Do this: Write out the listing beneath this instruction in its entirety, exactly as it reads.

Record list:
----
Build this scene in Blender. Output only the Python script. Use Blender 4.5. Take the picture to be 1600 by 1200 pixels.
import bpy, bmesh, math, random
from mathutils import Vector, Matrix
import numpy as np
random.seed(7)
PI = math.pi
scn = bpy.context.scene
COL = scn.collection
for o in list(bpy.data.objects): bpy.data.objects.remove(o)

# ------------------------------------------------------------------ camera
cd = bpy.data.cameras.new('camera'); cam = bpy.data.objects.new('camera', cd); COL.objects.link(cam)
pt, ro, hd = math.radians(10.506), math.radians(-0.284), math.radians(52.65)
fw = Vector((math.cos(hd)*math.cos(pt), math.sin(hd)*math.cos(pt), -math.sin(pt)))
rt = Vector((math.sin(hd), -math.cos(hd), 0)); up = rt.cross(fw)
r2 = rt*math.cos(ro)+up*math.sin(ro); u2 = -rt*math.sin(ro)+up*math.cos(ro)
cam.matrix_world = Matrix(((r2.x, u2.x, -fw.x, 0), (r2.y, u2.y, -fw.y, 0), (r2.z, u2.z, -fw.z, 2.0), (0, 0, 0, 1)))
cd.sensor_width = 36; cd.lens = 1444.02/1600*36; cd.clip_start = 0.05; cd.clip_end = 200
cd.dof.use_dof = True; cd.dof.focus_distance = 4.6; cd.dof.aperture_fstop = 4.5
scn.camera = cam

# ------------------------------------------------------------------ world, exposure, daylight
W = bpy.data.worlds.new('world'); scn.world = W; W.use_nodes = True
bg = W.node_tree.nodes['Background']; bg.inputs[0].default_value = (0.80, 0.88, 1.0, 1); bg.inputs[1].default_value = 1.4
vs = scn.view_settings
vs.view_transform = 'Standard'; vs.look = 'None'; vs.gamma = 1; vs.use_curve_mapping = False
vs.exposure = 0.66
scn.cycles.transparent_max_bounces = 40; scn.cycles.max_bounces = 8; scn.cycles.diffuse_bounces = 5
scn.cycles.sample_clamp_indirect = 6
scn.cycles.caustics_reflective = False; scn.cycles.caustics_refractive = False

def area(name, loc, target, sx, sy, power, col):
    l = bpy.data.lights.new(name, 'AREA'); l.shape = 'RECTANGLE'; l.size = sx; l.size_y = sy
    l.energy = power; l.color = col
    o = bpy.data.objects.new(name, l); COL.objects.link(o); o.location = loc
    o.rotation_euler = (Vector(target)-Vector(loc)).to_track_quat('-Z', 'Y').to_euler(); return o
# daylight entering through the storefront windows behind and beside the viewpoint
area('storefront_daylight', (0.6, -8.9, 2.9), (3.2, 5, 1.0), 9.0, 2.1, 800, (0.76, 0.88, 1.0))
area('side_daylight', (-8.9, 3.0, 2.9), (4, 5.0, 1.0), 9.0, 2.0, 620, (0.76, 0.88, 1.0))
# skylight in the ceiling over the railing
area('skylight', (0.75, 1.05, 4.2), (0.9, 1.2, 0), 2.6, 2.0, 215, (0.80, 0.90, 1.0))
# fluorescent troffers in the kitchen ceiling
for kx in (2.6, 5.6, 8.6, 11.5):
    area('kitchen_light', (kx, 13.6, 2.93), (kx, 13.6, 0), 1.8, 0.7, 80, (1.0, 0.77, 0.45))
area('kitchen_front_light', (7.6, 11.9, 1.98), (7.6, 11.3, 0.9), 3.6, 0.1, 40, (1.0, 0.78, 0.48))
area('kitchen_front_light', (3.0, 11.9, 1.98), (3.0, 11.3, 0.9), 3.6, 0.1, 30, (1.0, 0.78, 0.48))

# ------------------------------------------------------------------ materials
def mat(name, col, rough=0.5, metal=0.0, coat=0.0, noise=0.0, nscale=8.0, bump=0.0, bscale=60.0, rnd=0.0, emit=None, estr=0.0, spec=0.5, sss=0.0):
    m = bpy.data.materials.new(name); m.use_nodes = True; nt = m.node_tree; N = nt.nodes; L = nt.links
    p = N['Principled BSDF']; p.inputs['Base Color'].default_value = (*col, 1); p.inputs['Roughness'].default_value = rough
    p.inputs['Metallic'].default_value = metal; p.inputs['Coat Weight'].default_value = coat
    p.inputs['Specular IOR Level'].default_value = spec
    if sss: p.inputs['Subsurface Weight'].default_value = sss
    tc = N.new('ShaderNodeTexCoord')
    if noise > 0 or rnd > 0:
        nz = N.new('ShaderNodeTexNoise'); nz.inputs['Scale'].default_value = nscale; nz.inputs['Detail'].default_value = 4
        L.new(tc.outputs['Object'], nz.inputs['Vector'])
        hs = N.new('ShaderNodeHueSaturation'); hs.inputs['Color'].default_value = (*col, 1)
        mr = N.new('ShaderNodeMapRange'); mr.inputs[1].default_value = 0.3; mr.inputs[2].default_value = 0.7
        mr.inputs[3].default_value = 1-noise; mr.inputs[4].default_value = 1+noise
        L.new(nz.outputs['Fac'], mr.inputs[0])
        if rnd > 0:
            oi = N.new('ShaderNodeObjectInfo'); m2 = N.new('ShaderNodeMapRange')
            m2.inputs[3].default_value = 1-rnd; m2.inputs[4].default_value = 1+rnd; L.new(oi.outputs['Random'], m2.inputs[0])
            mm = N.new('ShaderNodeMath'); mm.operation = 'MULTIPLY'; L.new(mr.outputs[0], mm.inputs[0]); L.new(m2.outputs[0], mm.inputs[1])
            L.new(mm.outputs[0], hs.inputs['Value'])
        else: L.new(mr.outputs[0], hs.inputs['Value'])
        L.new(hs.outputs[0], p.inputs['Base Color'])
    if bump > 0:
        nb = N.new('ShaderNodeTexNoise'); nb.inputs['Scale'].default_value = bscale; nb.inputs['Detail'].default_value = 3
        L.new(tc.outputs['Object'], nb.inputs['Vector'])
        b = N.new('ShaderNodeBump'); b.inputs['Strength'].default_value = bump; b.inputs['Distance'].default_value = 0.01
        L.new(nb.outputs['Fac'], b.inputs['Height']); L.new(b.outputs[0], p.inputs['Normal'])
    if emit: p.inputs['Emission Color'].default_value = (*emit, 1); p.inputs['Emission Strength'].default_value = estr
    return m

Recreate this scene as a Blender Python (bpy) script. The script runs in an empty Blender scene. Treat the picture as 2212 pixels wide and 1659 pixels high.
----
Answer in full:
Build this scene in Blender. Output only the Python script. Use Blender 4.5. Take the picture to be 1600 by 1200 pixels.
import bpy, bmesh, math, random
from mathutils import Vector, Matrix
import numpy as np
random.seed(7)
PI = math.pi
scn = bpy.context.scene
COL = scn.collection
for o in list(bpy.data.objects): bpy.data.objects.remove(o)

# ------------------------------------------------------------------ camera
cd = bpy.data.cameras.new('camera'); cam = bpy.data.objects.new('camera', cd); COL.objects.link(cam)
pt, ro, hd = math.radians(10.506), math.radians(-0.284), math.radians(52.65)
fw = Vector((math.cos(hd)*math.cos(pt), math.sin(hd)*math.cos(pt), -math.sin(pt)))
rt = Vector((math.sin(hd), -math.cos(hd), 0)); up = rt.cross(fw)
r2 = rt*math.cos(ro)+up*math.sin(ro); u2 = -rt*math.sin(ro)+up*math.cos(ro)
cam.matrix_world = Matrix(((r2.x, u2.x, -fw.x, 0), (r2.y, u2.y, -fw.y, 0), (r2.z, u2.z, -fw.z, 2.0), (0, 0, 0, 1)))
cd.sensor_width = 36; cd.lens = 1444.02/1600*36; cd.clip_start = 0.05; cd.clip_end = 200
cd.dof.use_dof = True; cd.dof.focus_distance = 4.6; cd.dof.aperture_fstop = 4.5
scn.camera = cam

# ------------------------------------------------------------------ world, exposure, daylight
W = bpy.data.worlds.new('world'); scn.world = W; W.use_nodes = True
bg = W.node_tree.nodes['Background']; bg.inputs[0].default_value = (0.80, 0.88, 1.0, 1); bg.inputs[1].default_value = 1.4
vs = scn.view_settings
vs.view_transform = 'Standard'; vs.look = 'None'; vs.gamma = 1; vs.use_curve_mapping = False
vs.exposure = 0.66
scn.cycles.transparent_max_bounces = 40; scn.cycles.max_bounces = 8; scn.cycles.diffuse_bounces = 5
scn.cycles.sample_clamp_indirect = 6
scn.cycles.caustics_reflective = False; scn.cycles.caustics_refractive = False

def area(name, loc, target, sx, sy, power, col):
    l = bpy.data.lights.new(name, 'AREA'); l.shape = 'RECTANGLE'; l.size = sx; l.size_y = sy
    l.energy = power; l.color = col
    o = bpy.data.objects.new(name, l); COL.objects.link(o); o.location = loc
    o.rotation_euler = (Vector(target)-Vector(loc)).to_track_quat('-Z', 'Y').to_euler(); return o
# daylight entering through the storefront windows behind and beside the viewpoint
area('storefront_daylight', (0.6, -8.9, 2.9), (3.2, 5, 1.0), 9.0, 2.1, 800, (0.76, 0.88, 1.0))
area('side_daylight', (-8.9, 3.0, 2.9), (4, 5.0, 1.0), 9.0, 2.0, 620, (0.76, 0.88, 1.0))
# skylight in the ceiling over the railing
area('skylight', (0.75, 1.05, 4.2), (0.9, 1.2, 0), 2.6, 2.0, 215, (0.80, 0.90, 1.0))
# fluorescent troffers in the kitchen ceiling
for kx in (2.6, 5.6, 8.6, 11.5):
    area('kitchen_light', (kx, 13.6, 2.93), (kx, 13.6, 0), 1.8, 0.7, 80, (1.0, 0.77, 0.45))
area('kitchen_front_light', (7.6, 11.9, 1.98), (7.6, 11.3, 0.9), 3.6, 0.1, 40, (1.0, 0.78, 0.48))
area('kitchen_front_light', (3.0, 11.9, 1.98), (3.0, 11.3, 0.9), 3.6, 0.1, 30, (1.0, 0.78, 0.48))

# ------------------------------------------------------------------ materials
def mat(name, col, rough=0.5, metal=0.0, coat=0.0, noise=0.0, nscale=8.0, bump=0.0, bscale=60.0, rnd=0.0, emit=None, estr=0.0, spec=0.5, sss=0.0):
    m = bpy.data.materials.new(name); m.use_nodes = True; nt = m.node_tree; N = nt.nodes; L = nt.links
    p = N['Principled BSDF']; p.inputs['Base Color'].default_value = (*col, 1); p.inputs['Roughness'].default_value = rough
    p.inputs['Metallic'].default_value = metal; p.inputs['Coat Weight'].default_value = coat
    p.inputs['Specular IOR Level'].default_value = spec
    if sss: p.inputs['Subsurface Weight'].default_value = sss
    tc = N.new('ShaderNodeTexCoord')
    if noise > 0 or rnd > 0:
        nz = N.new('ShaderNodeTexNoise'); nz.inputs['Scale'].default_value = nscale; nz.inputs['Detail'].default_value = 4
        L.new(tc.outputs['Object'], nz.inputs['Vector'])
        hs = N.new('ShaderNodeHueSaturation'); hs.inputs['Color'].default_value = (*col, 1)
        mr = N.new('ShaderNodeMapRange'); mr.inputs[1].default_value = 0.3; mr.inputs[2].default_value = 0.7
        mr.inputs[3].default_value = 1-noise; mr.inputs[4].default_value = 1+noise
        L.new(nz.outputs['Fac'], mr.inputs[0])
        if rnd > 0:
            oi = N.new('ShaderNodeObjectInfo'); m2 = N.new('ShaderNodeMapRange')
            m2.inputs[3].default_value = 1-rnd; m2.inputs[4].default_value = 1+rnd; L.new(oi.outputs['Random'], m2.inputs[0])
            mm = N.new('ShaderNodeMath'); mm.operation = 'MULTIPLY'; L.new(mr.outputs[0], mm.inputs[0]); L.new(m2.outputs[0], mm.inputs[1])
            L.new(mm.outputs[0], hs.inputs['Value'])
        else: L.new(mr.outputs[0], hs.inputs['Value'])
        L.new(hs.outputs[0], p.inputs['Base Color'])
    if bump > 0:
        nb = N.new('ShaderNodeTexNoise'); nb.inputs['Scale'].default_value = bscale; nb.inputs['Detail'].default_value = 3
        L.new(tc.outputs['Object'], nb.inputs['Vector'])
        b = N.new('ShaderNodeBump'); b.inputs['Strength'].default_value = bump; b.inputs['Distance'].default_value = 0.01
        L.new(nb.outputs['Fac'], b.inputs['Height']); L.new(b.outputs[0], p.inputs['Normal'])
    if emit: p.inputs['Emission Color'].default_value = (*emit, 1); p.inputs['Emission Strength'].default_value = estr
    return m

Recreate this scene as a Blender Python (bpy) script. The script runs in an empty Blender scene. Treat the picture as 2212 pixels wide and 1659 pixels high.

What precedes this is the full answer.